Hobby Master HA0209 USMC Douglas SBD-2 Dauntless Dive-Bomber - BuNo 2106, VMSB-241, Midway, June 4th, 1942 (1:32 Scale)
"This nation will remain a neutral nation, but I cannot ask that every American remain neutral in thought as well. Even a neutral has a right to take account of facts, even a neutral cannot be asked to close his mind or close his conscience. I have said not once but many times that I have seen war and that I hate war; I say that again and again. I hope the United States will keep out of this war, I believe that it will. And I give you assurance and reassurance that every effort of your government will be directed toward that end. As long as it remains within my power to prevent there will be no blackout of peace in the United States."

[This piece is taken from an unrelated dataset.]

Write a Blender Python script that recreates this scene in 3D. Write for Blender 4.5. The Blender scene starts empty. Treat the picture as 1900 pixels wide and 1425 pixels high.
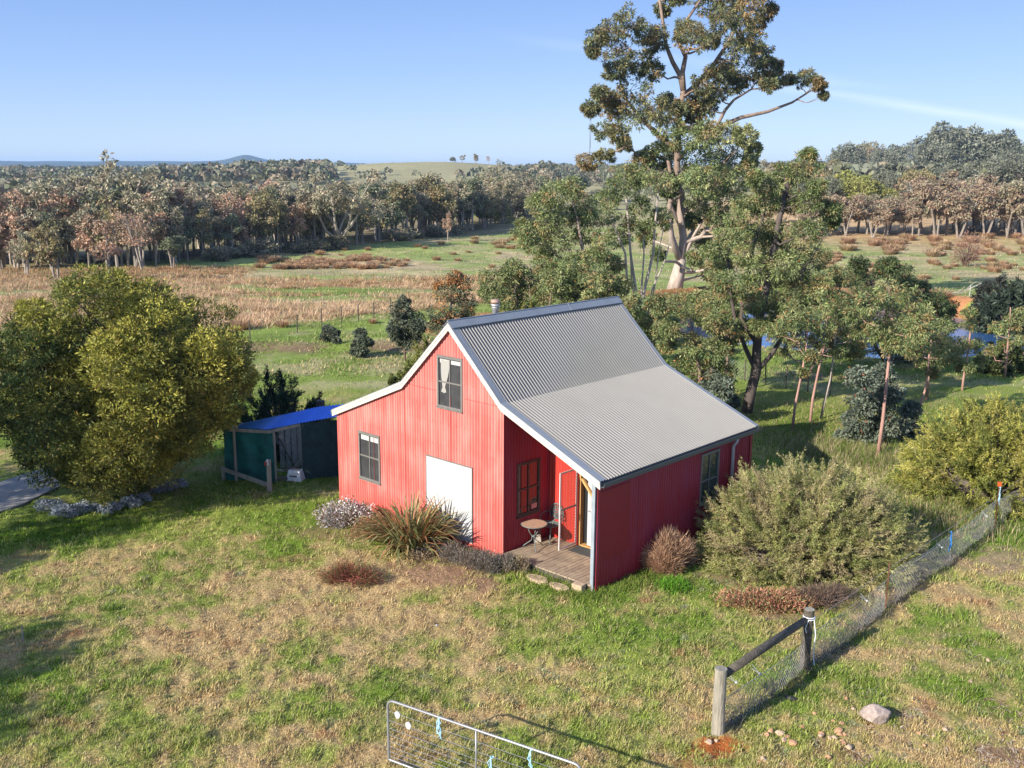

- President Franklin Delano Roosevelt, September 5th, 1939
The Dauntless was the standard shipborne dive-bomber of the US Navy from mid-1940 until November 1943, when the first Curtiss Helldivers arrived to replace it. Between 1942-43, the Dauntless was pressed into service again and again, seeing action in the Battle of the Coral Sea and the Guadalcanal campaign. It was, however, at the Battle of Midway, that the Dauntless came into its own, singlehandedly destroying four of the Imperial Japanese Navy's frontline carriers. The SBD (referred to, rather affectionately by her aircrews, as "Slow But Deadly") was gradually phased out during 1944. The June 20th, 1944 strike against the Japanese Mobile Fleet, known as the Battle of the Philippine Sea, was the last major engagement in which it was used. From 1942 to 1944, the SBD was also used by several land-based Marine Corps squadrons.
Built as a two-seat, low-wing Navy scout bomber, the Dauntless was powered by a single Wright R1820 1200-horsepower engine. It became the mainstay of the Navy's air fleet in the Pacific, suffering the lowest loss ratio of any U.S. carrier-borne aircraft. A total of 5,936 SBDs were delivered to the Navy and Marine Corps between 1940 and the end of its production, in July 1944.
This particular 1:32 scale replica of a USMC Douglas SBD-1 Dauntless dive-bomber that was attached to VMSB-241, which participated at the Battle of Midway, on June 4th, 1942.
Sold Out!
Dimensions:
Wingspan: 15-3/4-inches
Length: 12-1/2-inches
Release Date: June 2018
Historical Account: "In a Matter of Minutes" - The Battle of Midway was a naval battle of the Pacific Theater of World War II. It took place from June 4th to June 7th, 1942, only one month after the inconclusive Battle of the Coral Sea, and six months after the Japanese Empire's attack on Pearl Harbor that had led to the entry of the United States into World War II. During the battle, the United States Navy defeated a Japanese attack against Midway Atoll (located northwest of Hawaii), and destroyed four Japanese aircraft carriers in the process.
By putting an end to early-war Japanese expansion, permanently damaging Japan's elite carrier force, and allowing the U.S. Navy to seize the strategic initiative, it represented the turning point in the Pacific War, and is widely seen as the most important naval battle of the war.
The Japanese plan of attack on Midway, which also included a secondary attack against points in the Aleutian Islands by a smaller fleet, was a ploy by the Japanese to lure America's few remaining carriers into a trap and destroy them. Doing so would effectively finish off the U.S. Pacific Fleet, and guarantee Japanese naval supremacy in the Pacific until at least late 1943. Likewise, securing Midway would extend Japan's defensive perimeter further from the Japanese Home Islands. The success of this operation was also considered preparatory for further operations against Fiji and Samoa, as well as an anticipated invasion of Hawaii. Had the Japanese achieved their objective at Midway, the northeastern Pacific Rim would have been essentially defenseless against the Japanese Navy. Thus, the Midway operation, like the attack on Pearl Harbor that plunged the United States into war, was not part of a campaign for the conquest of the United States mainland, but was instead aimed at the elimination of the U.S. as a strategic power in the Pacific, thereby giving Japan a free hand in establishing its regional dominance under the auspices of the Greater East Asia Co-Prosperity Sphere. In the best of circumstances, it was also hoped that the Americans would be forced to the negotiating table to terminate the Pacific War. As it happened, however, the battle was a crushing strategic defeat for the Japanese.